Ida D.: „Ich fand, das Konzert hat viel Spaß gemacht und ich fand es toll das mein Onkel, meine Tante, meine Oma und mein Opa dabei waren.“

Alexandra G.: „Danke für das Osterkonzert, es hat sehr viel Spaß gemacht. Es war eine sehr tolle Idee! Auch super war, dass mein Vater nach fast 25 Jahren wieder zum Keyboard spielen gekommen ist.“ (Er wird sich ein neues Instrument kaufen.)

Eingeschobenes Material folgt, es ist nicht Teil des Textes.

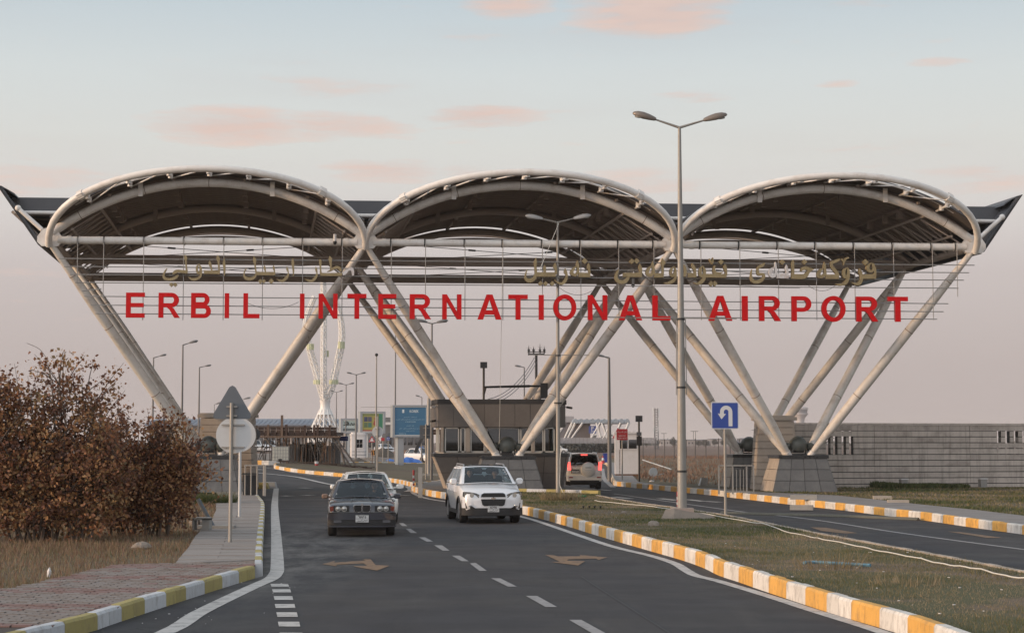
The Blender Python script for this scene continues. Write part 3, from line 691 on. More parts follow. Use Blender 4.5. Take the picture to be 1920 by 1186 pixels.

Maria B. (eine erwachsene Schülerin): „Das war heute wieder eine richtig schöne Aktion (auch wenn der Ton nicht immer gut war). Musik verbindet einfach und hält Leib und Seele zusammen. Es war eine große Freude, alle zu sehen und natürlich alle zu hören. Auch die Idee, Familienmitglieder mit ins Boot zu nehmen, fand ich toll. Und wie sich gezeigt hat, werden alte Kenntnisse wieder aufgefrischt und der Spaß am Instrument wiederentdeckt. Einfach genial! Das Konzert war ein Lichtpunkt in dieser Zeit. Es braucht einfach viele kreative Ideen, um neue und ungewöhnliche Wege zu finden und zu gehen.“

Diese Challenge ist ein skalierbares und wirklich lohnendes Projekt, welches auf die Bedürfnisse der eigenen Vokal- oder Instrumentalklasse mit verschiedenen spannenden Themen und Aufgaben gut angepasst werden kann. Ich kann es sehr empfehlen!